WHAT THIS TASK INVOLVES | Make an exact copy of the data below, leaving out every picture.
++++ GIVEN INFORMATION
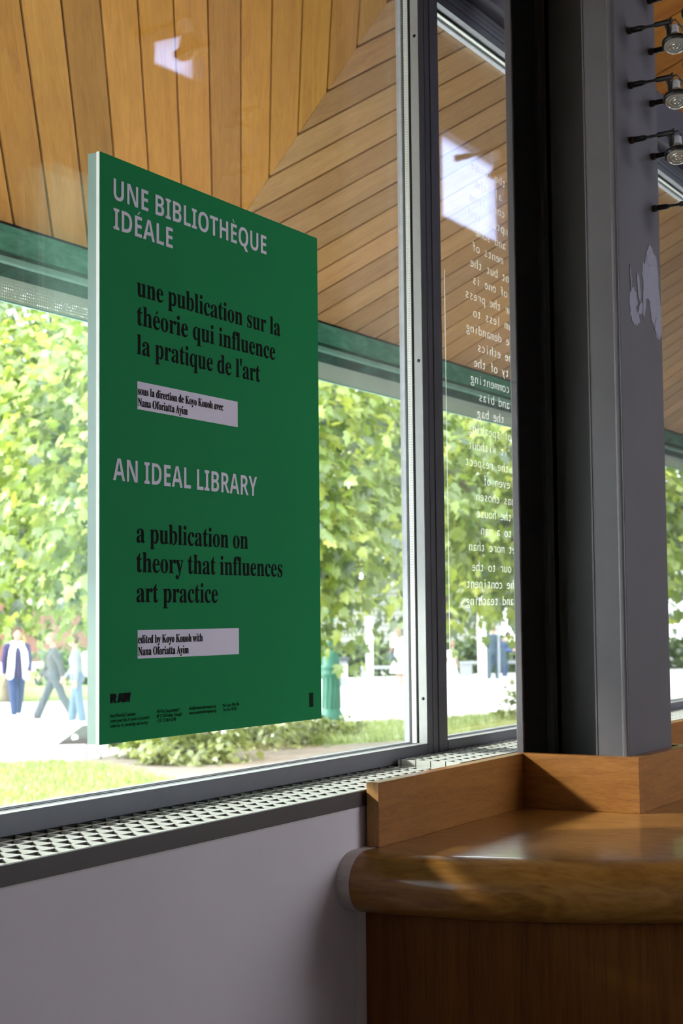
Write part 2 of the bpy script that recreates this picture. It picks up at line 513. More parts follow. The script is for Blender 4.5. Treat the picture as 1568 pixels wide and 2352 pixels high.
# mullion with grooves; its left reveal shows bead, gasket, spacer and outer frame
mu = empty('window_3', (3.283, YG, 1.2226), kind='structure')
gx = [3.230, 3.259, 3.286, 3.311, 3.336]
mm = MB()
for i in range(4):
    a, b = gx[i], gx[i + 1]
    mm.box(a, b - 0.0022, YG - (0.0015 if i == 2 else 0), 1.656, 1.2226, 3.115)
mm.box(3.2305, 3.3355, YG + 0.004, 1.655, 1.2226, 3.115)
mm.build('mullion', m_alu, mu, bevel=0.0008)
MB().box(3.2292, 3.2299, 1.6355, 1.656, 1.2575, 3.049).build('bead_highlight', m_bead, mu)  # lit reveal face, painted as a thin pale sheet
MB().box(3.2302, 3.334, 1.656, 1.6572, 1.2570, 3.049).box(3.2302, 3.24, 1.6618, 1.6635, 1.2570, 3.049).box(3.2302, 3.24, 1.6748, 1.6763, 1.2570, 3.049).build('mullion_gasket', m_gask, mu)
sp = MB().box(3.2302, 3.24, 1.6636, 1.6748, 1.257, 3.049)
spo = sp.build('spacer_bar', m_spacer, mu)
dots = MB()
for k in range(int((3.049 - 1.26) / 0.006)):
    z = 1.262 + k * 0.006
    for y in (1.6672, 1.6712):
        dots.box(3.2298, 3.2304, y - 0.0006, y + 0.0006, z, z + 0.0022)
dots.build('spacer_perforation', m_strip, spo)
MB().box(3.2302, 3.334, 1.682, 1.695, 1.2226, 3.115).build('outer_mullion', m_outer, mu)
for z in (1.360, 2.150, 2.932):
    sb = MB().lathe([(0.0, 0.0012), (0.0022, 0.0012), (0.0036, 0.0006), (0.0042, 0)], (3.2292, 1.6450, z), (-1, 0, 0), 16)
    so = sb.build('screw', m_black, mu, True)
# narrow lettering on the second window
def glyph_mesh(txt, size=1.0, offset=0.0):
    cu = bpy.data.curves.new('lettering', 'FONT')
    cu.body = txt; cu.size = size; cu.offset = offset; cu.resolution_u = 4
    o = bpy.data.objects.new('lettering', cu)
    C.objects.link(o)
    dg = bpy.context.evaluated_depsgraph_get()
    dg.update()
    me = bpy.data.meshes.new_from_object(o.evaluated_get(dg))
    bpy.data.objects.remove(o); bpy.data.curves.remove(cu)
    n = len(me.vertices)
    co = np.empty(n * 3, 'f'); me.vertices.foreach_get('co', co); co = co.reshape(-1, 3)
    fs = [tuple(p.vertices) for p in me.polygons]
    bpy.data.meshes.remove(me)
    return co, fs
def fancy(s, A, a):
    return ''.join(chr(A + ord(c) - 65) if 'A' <= c <= 'Z' else chr(a + ord(c) - 97) if 'a' <= c <= 'z' else c for c in s)
SERIF, SANS = (0x1D400, 0x1D41A), (0x1D5D4, 0x1D5EE)
GC = {}
def glyph(c, style):
    k = (c, style)
    if k not in GC:
        s = c
        off = 0.0
        if style == 'serif': s = fancy(c, *SERIF)
        elif style == 'sans': s = fancy(c, *SANS)
        if style == 'sans': off = -0.006
        if style == 'plain': off = -0.012
        if style == 'serif' and not c.isalpha(): off = 0.008
        co, fs = glyph_mesh(s, 1.0, off)
        # advance: measured between two stems
        c2, _ = glyph_mesh('l' + s + 'l')
        c1, _ = glyph_mesh('ll')
        adv = (c2[:, 0].max() - c1[:, 0].max())
        GC[k] = (co, fs, adv)
    return GC[k]
ACC = {'É': ('E', 'acute'), 'È': ('E', 'grave'), 'é': ('e', 'acute')}
def text_verts(s, style, pitch=None, space=0.26, track=0.0):
    vs, fs = [], []
    x = 0.0
    for c in s:
        if c == ' ':
            x += pitch if pitch else space
            continue
        base, acc = ACC.get(c, (c, None))
        co, f, adv = glyph(base, style)
        if pitch and co[:, 0].max() - co[:, 0].min() > 0.86 * pitch:
            co = co.copy()
            co[:, 0] = (co[:, 0] - co[:, 0].min()) * 0.86 * pitch / (co[:, 0].max() - co[:, 0].min())
        if pitch:
            wdt = co[:, 0].max() + co[:, 0].min()
            dx = x + (pitch - wdt) / 2
        else:
            dx = x
        o = len(vs)
        vs += [(p[0] + dx, p[1]) for p in co]
        fs += [tuple(i + o for i in q) for q in f]
        if acc:
            x0_, x1_ = co[:, 0].min() + dx, co[:, 0].max() + dx
            mid = (x0_ + x1_) / 2; h = co[:, 1].max()
            w_, t_ = 0.10, 0.055
            sgn = 1 if acc == 'acute' else -1
            q = [(mid - sgn * 0.03 - t_ / 2, h + 0.05), (mid - sgn * 0.03 + t_ / 2, h + 0.05), (mid + sgn * 0.08 + t_ / 1.6, h + 0.17), (mid + sgn * 0.08 - t_ / 1.6, h + 0.17)]
            o = len(vs); vs += q; fs.append((o, o + 1, o + 2, o + 3))
        x += pitch if pitch else adv + track
    return vs, fs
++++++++
OUTPUT |
Write part 2 of the bpy script that recreates this picture. It picks up at line 513. More parts follow. The script is for Blender 4.5. Treat the picture as 1568 pixels wide and 2352 pixels high.
# mullion with grooves; its left reveal shows bead, gasket, spacer and outer frame
mu = empty('window_3', (3.283, YG, 1.2226), kind='structure')
gx = [3.230, 3.259, 3.286, 3.311, 3.336]
mm = MB()
for i in range(4):
    a, b = gx[i], gx[i + 1]
    mm.box(a, b - 0.0022, YG - (0.0015 if i == 2 else 0), 1.656, 1.2226, 3.115)
mm.box(3.2305, 3.3355, YG + 0.004, 1.655, 1.2226, 3.115)
mm.build('mullion', m_alu, mu, bevel=0.0008)
MB().box(3.2292, 3.2299, 1.6355, 1.656, 1.2575, 3.049).build('bead_highlight', m_bead, mu)  # lit reveal face, painted as a thin pale sheet
MB().box(3.2302, 3.334, 1.656, 1.6572, 1.2570, 3.049).box(3.2302, 3.24, 1.6618, 1.6635, 1.2570, 3.049).box(3.2302, 3.24, 1.6748, 1.6763, 1.2570, 3.049).build('mullion_gasket', m_gask, mu)
sp = MB().box(3.2302, 3.24, 1.6636, 1.6748, 1.257, 3.049)
spo = sp.build('spacer_bar', m_spacer, mu)
dots = MB()
for k in range(int((3.049 - 1.26) / 0.006)):
    z = 1.262 + k * 0.006
    for y in (1.6672, 1.6712):
        dots.box(3.2298, 3.2304, y - 0.0006, y + 0.0006, z, z + 0.0022)
dots.build('spacer_perforation', m_strip, spo)
MB().box(3.2302, 3.334, 1.682, 1.695, 1.2226, 3.115).build('outer_mullion', m_outer, mu)
for z in (1.360, 2.150, 2.932):
    sb = MB().lathe([(0.0, 0.0012), (0.0022, 0.0012), (0.0036, 0.0006), (0.0042, 0)], (3.2292, 1.6450, z), (-1, 0, 0), 16)
    so = sb.build('screw', m_black, mu, True)
# narrow lettering on the second window
def glyph_mesh(txt, size=1.0, offset=0.0):
    cu = bpy.data.curves.new('lettering', 'FONT')
    cu.body = txt; cu.size = size; cu.offset = offset; cu.resolution_u = 4
    o = bpy.data.objects.new('lettering', cu)
    C.objects.link(o)
    dg = bpy.context.evaluated_depsgraph_get()
    dg.update()
    me = bpy.data.meshes.new_from_object(o.evaluated_get(dg))
    bpy.data.objects.remove(o); bpy.data.curves.remove(cu)
    n = len(me.vertices)
    co = np.empty(n * 3, 'f'); me.vertices.foreach_get('co', co); co = co.reshape(-1, 3)
    fs = [tuple(p.vertices) for p in me.polygons]
    bpy.data.meshes.remove(me)
    return co, fs
def fancy(s, A, a):
    return ''.join(chr(A + ord(c) - 65) if 'A' <= c <= 'Z' else chr(a + ord(c) - 97) if 'a' <= c <= 'z' else c for c in s)
SERIF, SANS = (0x1D400, 0x1D41A), (0x1D5D4, 0x1D5EE)
GC = {}
def glyph(c, style):
    k = (c, style)
    if k not in GC:
        s = c
        off = 0.0
        if style == 'serif': s = fancy(c, *SERIF)
        elif style == 'sans': s = fancy(c, *SANS)
        if style == 'sans': off = -0.006
        if style == 'plain': off = -0.012
        if style == 'serif' and not c.isalpha(): off = 0.008
        co, fs = glyph_mesh(s, 1.0, off)
        # advance: measured between two stems
        c2, _ = glyph_mesh('l' + s + 'l')
        c1, _ = glyph_mesh('ll')
        adv = (c2[:, 0].max() - c1[:, 0].max())
        GC[k] = (co, fs, adv)
    return GC[k]
ACC = {'É': ('E', 'acute'), 'È': ('E', 'grave'), 'é': ('e', 'acute')}
def text_verts(s, style, pitch=None, space=0.26, track=0.0):
    vs, fs = [], []
    x = 0.0
    for c in s:
        if c == ' ':
            x += pitch if pitch else space
            continue
        base, acc = ACC.get(c, (c, None))
        co, f, adv = glyph(base, style)
        if pitch and co[:, 0].max() - co[:, 0].min() > 0.86 * pitch:
            co = co.copy()
            co[:, 0] = (co[:, 0] - co[:, 0].min()) * 0.86 * pitch / (co[:, 0].max() - co[:, 0].min())
        if pitch:
            wdt = co[:, 0].max() + co[:, 0].min()
            dx = x + (pitch - wdt) / 2
        else:
            dx = x
        o = len(vs)
        vs += [(p[0] + dx, p[1]) for p in co]
        fs += [tuple(i + o for i in q) for q in f]
        if acc:
            x0_, x1_ = co[:, 0].min() + dx, co[:, 0].max() + dx
            mid = (x0_ + x1_) / 2; h = co[:, 1].max()
            w_, t_ = 0.10, 0.055
            sgn = 1 if acc == 'acute' else -1
            q = [(mid - sgn * 0.03 - t_ / 2, h + 0.05), (mid - sgn * 0.03 + t_ / 2, h + 0.05), (mid + sgn * 0.08 + t_ / 1.6, h + 0.17), (mid + sgn * 0.08 - t_ / 1.6, h + 0.17)]
            o = len(vs); vs += q; fs.append((o, o + 1, o + 2, o + 3))
        x += pitch if pitch else adv + track
    return vs, fs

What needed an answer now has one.